[start of DATASET EXTRACT]

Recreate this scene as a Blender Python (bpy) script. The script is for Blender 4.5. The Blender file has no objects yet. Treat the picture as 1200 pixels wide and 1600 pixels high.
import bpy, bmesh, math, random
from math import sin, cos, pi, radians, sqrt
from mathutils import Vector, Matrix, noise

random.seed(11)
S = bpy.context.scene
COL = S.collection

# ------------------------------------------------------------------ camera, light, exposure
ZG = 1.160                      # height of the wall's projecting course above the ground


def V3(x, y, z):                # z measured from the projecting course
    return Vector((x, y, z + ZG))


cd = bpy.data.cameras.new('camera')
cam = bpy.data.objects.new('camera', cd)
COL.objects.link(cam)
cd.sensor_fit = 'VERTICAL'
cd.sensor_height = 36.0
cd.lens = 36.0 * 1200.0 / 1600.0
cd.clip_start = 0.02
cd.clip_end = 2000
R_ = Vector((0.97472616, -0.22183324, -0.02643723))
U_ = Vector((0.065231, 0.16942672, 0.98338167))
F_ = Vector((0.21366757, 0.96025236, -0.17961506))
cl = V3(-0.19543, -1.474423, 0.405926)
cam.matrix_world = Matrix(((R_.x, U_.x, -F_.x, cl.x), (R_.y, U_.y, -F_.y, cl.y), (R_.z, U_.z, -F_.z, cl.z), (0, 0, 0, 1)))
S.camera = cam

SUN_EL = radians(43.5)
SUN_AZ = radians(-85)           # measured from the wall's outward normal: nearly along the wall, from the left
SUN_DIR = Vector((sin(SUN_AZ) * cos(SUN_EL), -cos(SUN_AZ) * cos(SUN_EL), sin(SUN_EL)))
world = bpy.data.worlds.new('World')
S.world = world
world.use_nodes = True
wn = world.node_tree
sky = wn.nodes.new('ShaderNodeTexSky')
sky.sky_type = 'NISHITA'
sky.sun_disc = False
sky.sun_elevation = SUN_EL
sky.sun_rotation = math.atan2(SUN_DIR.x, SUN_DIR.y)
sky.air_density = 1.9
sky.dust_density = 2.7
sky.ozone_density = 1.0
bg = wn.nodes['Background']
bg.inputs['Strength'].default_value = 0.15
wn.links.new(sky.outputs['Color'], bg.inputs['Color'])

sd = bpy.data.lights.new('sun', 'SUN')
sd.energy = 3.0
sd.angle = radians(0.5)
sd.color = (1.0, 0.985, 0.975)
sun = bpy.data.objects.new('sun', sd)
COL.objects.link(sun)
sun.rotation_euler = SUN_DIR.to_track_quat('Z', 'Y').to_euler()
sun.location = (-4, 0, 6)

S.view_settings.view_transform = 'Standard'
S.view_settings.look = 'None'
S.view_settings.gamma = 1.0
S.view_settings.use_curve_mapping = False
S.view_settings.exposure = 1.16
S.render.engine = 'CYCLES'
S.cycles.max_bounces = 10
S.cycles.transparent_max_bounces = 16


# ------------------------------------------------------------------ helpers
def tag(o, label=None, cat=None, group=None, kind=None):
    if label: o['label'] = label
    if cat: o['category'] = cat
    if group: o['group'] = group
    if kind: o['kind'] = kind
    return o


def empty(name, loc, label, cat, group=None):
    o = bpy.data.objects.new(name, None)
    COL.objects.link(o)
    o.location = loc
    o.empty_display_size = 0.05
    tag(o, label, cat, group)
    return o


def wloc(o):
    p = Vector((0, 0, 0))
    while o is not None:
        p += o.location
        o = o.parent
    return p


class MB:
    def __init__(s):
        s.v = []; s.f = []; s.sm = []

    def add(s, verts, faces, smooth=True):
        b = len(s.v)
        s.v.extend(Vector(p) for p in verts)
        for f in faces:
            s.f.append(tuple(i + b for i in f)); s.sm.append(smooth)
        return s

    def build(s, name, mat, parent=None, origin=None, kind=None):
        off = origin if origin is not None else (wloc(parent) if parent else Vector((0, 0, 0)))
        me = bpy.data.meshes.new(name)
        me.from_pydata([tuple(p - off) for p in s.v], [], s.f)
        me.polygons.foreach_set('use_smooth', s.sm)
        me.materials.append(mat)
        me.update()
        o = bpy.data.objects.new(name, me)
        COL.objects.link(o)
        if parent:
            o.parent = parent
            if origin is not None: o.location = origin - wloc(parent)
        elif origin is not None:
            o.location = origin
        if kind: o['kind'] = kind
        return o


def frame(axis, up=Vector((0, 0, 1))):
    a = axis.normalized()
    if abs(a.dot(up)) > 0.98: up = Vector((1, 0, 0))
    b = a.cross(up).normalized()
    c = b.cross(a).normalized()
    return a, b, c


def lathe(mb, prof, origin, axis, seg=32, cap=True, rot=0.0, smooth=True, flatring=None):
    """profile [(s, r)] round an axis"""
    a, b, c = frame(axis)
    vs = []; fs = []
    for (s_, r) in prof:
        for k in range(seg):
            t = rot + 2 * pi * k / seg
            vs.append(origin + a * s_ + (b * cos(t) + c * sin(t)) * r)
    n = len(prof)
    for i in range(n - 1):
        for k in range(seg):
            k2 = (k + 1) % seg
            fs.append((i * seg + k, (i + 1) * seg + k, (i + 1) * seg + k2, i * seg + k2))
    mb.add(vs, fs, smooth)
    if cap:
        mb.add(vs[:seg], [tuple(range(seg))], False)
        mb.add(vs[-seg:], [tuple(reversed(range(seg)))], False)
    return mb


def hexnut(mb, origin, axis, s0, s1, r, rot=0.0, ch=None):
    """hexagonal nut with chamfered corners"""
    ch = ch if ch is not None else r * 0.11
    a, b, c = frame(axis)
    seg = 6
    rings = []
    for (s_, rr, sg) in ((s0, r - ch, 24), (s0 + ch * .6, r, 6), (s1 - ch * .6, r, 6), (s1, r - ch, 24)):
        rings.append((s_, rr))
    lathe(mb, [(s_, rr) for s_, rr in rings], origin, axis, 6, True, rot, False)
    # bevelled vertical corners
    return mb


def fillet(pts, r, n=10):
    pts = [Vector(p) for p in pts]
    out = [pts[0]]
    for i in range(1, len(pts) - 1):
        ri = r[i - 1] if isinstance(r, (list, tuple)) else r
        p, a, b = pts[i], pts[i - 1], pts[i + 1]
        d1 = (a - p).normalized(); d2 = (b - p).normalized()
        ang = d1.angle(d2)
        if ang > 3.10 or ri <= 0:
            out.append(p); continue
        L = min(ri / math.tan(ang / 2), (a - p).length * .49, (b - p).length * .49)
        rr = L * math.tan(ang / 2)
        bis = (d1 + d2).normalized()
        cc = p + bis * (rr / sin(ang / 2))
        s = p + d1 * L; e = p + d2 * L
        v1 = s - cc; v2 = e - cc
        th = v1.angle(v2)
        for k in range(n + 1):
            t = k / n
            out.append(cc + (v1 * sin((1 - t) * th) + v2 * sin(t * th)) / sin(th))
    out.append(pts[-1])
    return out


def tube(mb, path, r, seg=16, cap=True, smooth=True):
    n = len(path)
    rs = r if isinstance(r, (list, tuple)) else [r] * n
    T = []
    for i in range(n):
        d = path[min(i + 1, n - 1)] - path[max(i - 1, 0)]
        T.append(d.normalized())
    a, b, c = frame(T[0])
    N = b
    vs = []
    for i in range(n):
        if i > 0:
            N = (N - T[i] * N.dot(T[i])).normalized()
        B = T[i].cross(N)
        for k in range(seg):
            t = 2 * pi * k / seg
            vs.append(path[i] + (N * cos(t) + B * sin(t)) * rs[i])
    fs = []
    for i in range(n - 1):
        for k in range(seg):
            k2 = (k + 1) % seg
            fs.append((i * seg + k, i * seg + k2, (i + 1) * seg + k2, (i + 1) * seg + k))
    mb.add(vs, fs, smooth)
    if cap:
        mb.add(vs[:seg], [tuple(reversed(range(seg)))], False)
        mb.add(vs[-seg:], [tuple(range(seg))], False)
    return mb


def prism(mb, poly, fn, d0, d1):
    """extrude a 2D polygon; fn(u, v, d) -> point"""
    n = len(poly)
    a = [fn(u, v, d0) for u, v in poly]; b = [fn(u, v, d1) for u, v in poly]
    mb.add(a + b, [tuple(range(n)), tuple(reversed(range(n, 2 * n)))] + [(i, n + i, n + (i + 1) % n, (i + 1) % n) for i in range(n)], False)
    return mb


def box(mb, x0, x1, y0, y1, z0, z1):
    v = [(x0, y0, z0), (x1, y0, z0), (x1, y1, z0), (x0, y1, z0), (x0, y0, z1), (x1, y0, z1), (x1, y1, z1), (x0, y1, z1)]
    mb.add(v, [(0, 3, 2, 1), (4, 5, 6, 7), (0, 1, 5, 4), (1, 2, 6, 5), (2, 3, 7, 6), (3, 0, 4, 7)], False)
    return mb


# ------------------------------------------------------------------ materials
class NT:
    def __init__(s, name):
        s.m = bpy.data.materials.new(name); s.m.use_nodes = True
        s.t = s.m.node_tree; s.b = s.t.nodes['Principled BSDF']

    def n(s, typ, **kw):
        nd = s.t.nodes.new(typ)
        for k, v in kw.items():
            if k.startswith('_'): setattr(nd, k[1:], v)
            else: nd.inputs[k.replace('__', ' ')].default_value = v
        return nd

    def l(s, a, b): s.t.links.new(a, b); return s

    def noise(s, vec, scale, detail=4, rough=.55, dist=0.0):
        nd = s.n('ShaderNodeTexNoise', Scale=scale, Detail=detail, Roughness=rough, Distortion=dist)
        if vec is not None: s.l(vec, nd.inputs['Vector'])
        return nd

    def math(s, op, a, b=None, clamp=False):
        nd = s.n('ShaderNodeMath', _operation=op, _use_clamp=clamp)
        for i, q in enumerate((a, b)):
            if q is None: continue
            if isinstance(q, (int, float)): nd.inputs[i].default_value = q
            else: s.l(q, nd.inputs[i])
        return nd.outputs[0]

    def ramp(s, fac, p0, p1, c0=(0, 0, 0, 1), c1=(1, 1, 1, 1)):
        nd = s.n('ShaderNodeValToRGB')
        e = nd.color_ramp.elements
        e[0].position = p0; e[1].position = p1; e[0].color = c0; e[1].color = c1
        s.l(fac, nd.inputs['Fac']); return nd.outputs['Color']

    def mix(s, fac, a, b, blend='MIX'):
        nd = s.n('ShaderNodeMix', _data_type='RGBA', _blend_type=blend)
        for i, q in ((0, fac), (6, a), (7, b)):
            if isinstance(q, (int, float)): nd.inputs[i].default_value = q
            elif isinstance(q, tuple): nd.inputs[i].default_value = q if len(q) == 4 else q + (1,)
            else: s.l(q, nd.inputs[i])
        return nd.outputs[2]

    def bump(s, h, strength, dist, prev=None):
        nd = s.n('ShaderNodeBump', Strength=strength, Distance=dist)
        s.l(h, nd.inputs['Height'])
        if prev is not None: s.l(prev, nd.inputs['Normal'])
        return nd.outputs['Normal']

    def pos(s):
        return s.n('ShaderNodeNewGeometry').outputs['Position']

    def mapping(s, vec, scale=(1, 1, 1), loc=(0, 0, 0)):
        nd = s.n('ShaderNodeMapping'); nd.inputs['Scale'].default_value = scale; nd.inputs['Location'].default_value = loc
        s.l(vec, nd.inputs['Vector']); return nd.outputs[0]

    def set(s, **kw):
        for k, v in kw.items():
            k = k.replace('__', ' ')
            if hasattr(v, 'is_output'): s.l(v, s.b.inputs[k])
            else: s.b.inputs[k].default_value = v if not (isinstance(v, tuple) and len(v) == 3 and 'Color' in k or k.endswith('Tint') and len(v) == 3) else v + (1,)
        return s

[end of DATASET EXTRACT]

> [TASK DESCRIPTION]:
Print, please, the lines above from the very first through the one that holds "S.camera = cam", both included, word for word and with nothing else.

> [TASK RESPONSE]:
Recreate this scene as a Blender Python (bpy) script. The script is for Blender 4.5. The Blender file has no objects yet. Treat the picture as 1200 pixels wide and 1600 pixels high.
import bpy, bmesh, math, random
from math import sin, cos, pi, radians, sqrt
from mathutils import Vector, Matrix, noise

random.seed(11)
S = bpy.context.scene
COL = S.collection

# ------------------------------------------------------------------ camera, light, exposure
ZG = 1.160                      # height of the wall's projecting course above the ground


def V3(x, y, z):                # z measured from the projecting course
    return Vector((x, y, z + ZG))


cd = bpy.data.cameras.new('camera')
cam = bpy.data.objects.new('camera', cd)
COL.objects.link(cam)
cd.sensor_fit = 'VERTICAL'
cd.sensor_height = 36.0
cd.lens = 36.0 * 1200.0 / 1600.0
cd.clip_start = 0.02
cd.clip_end = 2000
R_ = Vector((0.97472616, -0.22183324, -0.02643723))
U_ = Vector((0.065231, 0.16942672, 0.98338167))
F_ = Vector((0.21366757, 0.96025236, -0.17961506))
cl = V3(-0.19543, -1.474423, 0.405926)
cam.matrix_world = Matrix(((R_.x, U_.x, -F_.x, cl.x), (R_.y, U_.y, -F_.y, cl.y), (R_.z, U_.z, -F_.z, cl.z), (0, 0, 0, 1)))
S.camera = cam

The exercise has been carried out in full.